* _Challenge_
For each line below that includes the word "image", make a copy.
──────────
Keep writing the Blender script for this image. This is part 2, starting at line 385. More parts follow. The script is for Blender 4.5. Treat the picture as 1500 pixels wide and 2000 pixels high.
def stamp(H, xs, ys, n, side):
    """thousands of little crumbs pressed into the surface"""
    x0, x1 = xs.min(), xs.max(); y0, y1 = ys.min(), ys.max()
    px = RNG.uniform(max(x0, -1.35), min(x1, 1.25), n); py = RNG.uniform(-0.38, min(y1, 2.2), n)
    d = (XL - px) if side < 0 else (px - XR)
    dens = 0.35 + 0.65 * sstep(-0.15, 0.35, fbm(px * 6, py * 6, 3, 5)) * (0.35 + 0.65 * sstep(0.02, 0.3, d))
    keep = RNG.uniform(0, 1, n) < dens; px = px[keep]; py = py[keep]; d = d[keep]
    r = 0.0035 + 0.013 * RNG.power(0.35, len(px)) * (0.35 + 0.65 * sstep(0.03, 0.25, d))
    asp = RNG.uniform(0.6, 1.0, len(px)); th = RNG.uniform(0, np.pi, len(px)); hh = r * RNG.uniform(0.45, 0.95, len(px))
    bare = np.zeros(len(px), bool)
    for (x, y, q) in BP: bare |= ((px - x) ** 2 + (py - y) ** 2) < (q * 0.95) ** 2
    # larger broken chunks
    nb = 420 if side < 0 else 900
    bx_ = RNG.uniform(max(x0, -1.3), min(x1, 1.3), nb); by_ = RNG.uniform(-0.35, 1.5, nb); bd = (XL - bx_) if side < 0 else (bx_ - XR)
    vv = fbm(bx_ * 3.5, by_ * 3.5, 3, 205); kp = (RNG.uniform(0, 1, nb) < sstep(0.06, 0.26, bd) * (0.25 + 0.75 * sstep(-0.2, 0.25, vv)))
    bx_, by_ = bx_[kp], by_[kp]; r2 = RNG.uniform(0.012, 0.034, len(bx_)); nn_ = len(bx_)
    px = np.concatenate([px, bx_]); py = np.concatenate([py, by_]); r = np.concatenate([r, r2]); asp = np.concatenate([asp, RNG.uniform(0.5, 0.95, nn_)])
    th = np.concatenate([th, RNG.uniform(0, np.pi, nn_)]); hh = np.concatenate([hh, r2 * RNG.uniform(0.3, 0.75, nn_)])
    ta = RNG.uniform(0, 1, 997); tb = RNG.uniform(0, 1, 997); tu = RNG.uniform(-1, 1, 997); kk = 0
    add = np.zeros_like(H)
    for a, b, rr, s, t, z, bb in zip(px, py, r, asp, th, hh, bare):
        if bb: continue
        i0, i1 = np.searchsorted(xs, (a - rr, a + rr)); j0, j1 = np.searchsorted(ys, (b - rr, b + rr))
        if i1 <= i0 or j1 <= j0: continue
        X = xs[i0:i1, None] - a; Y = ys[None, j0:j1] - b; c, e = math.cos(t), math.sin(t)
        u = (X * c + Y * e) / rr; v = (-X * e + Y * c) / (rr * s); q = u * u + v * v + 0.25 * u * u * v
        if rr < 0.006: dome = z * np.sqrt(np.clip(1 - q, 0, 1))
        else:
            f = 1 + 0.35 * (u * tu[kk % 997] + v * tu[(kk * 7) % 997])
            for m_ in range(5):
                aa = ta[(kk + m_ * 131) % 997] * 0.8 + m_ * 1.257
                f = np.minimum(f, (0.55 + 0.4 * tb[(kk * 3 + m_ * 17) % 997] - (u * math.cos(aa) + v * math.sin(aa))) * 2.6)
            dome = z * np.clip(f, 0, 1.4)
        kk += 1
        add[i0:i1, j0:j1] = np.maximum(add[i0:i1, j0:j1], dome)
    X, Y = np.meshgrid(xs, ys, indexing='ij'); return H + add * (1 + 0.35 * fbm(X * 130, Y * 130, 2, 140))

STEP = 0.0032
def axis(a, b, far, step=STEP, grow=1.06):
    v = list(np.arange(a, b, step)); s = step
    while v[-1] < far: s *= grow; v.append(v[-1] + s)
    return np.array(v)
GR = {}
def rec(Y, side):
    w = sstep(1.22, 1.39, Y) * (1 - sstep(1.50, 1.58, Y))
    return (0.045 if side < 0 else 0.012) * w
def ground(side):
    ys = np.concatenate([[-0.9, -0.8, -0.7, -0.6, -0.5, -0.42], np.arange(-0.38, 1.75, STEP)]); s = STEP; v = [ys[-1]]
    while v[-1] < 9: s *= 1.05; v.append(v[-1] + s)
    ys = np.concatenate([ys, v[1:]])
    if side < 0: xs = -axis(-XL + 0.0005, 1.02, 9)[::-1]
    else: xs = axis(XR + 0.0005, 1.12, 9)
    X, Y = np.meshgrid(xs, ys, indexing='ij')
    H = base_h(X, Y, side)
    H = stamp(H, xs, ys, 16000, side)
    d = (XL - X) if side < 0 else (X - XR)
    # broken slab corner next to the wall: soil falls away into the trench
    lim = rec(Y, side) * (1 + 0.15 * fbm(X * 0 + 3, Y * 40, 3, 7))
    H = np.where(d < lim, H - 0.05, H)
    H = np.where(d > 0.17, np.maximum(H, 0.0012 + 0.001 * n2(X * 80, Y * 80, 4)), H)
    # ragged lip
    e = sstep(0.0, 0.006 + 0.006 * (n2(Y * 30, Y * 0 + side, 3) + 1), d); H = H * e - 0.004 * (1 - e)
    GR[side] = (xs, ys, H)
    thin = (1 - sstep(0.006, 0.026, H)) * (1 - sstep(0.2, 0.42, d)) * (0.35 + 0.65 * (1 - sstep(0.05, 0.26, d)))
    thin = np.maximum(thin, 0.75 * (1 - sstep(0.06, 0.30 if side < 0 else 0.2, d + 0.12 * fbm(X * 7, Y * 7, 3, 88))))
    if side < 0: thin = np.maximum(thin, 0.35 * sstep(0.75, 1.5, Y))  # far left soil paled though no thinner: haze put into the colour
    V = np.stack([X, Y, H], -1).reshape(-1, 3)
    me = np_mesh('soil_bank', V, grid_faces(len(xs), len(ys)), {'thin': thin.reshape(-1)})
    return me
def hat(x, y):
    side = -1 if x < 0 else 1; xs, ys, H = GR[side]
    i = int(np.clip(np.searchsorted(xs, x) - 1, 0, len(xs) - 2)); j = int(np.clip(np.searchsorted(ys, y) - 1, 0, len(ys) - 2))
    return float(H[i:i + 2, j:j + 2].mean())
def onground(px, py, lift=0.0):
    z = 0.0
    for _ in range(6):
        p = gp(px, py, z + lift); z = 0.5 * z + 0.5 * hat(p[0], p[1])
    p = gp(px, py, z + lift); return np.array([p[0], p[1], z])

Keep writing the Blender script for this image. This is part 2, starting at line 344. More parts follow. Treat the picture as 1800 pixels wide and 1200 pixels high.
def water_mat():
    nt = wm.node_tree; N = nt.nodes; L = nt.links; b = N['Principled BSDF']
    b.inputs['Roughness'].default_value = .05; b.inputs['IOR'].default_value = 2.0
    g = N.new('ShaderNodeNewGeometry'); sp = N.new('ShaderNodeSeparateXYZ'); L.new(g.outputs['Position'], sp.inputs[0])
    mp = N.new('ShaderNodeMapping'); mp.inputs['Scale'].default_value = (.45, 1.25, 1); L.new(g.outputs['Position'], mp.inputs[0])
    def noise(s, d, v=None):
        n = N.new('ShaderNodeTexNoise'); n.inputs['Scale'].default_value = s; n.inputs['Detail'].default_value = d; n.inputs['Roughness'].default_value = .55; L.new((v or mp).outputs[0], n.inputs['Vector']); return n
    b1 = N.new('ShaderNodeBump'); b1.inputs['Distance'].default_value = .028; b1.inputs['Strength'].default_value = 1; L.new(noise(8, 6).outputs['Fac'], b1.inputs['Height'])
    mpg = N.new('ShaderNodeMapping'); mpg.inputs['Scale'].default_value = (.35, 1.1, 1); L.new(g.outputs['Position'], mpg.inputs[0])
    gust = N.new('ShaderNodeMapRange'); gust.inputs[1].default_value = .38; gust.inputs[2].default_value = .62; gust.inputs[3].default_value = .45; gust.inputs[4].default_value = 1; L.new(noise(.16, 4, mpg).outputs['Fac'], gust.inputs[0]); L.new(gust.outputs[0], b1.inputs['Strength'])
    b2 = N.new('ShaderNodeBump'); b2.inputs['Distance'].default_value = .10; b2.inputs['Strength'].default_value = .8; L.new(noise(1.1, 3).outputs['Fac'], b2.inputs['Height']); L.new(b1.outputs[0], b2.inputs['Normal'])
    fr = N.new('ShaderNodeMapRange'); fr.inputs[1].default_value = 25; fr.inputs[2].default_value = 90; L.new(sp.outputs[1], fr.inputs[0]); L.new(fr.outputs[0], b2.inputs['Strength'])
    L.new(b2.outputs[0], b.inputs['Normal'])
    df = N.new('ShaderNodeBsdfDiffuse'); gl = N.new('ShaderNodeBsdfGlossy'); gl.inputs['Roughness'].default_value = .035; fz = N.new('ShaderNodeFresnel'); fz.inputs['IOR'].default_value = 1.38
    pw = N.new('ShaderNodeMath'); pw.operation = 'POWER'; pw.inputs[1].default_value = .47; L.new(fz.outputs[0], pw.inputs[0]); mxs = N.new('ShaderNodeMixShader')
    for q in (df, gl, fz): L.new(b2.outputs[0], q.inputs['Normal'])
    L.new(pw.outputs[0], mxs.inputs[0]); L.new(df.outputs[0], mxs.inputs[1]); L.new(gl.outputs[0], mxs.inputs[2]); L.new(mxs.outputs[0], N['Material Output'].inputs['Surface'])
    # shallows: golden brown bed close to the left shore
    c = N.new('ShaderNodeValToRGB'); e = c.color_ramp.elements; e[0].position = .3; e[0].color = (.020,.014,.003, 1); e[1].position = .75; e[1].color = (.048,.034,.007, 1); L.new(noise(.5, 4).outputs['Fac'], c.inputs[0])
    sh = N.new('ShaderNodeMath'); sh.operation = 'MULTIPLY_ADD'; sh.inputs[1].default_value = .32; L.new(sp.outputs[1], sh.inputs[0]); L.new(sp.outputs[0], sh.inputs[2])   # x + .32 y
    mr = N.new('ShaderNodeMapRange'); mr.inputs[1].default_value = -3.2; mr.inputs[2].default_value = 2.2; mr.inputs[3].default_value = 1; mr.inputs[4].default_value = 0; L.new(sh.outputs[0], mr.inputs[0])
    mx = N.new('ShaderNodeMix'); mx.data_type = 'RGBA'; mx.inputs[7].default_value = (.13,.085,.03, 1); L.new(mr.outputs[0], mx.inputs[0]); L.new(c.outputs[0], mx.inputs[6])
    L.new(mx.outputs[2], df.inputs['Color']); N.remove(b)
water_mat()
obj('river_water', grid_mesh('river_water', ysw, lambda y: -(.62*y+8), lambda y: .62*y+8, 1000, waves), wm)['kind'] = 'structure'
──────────
* _Completed task_
Keep writing the Blender script for this image. This is part 2, starting at line 385. More parts follow. The script is for Blender 4.5. Treat the picture as 1500 pixels wide and 2000 pixels high.
Keep writing the Blender script for this image. This is part 2, starting at line 344. More parts follow. Treat the picture as 1800 pixels wide and 1200 pixels high.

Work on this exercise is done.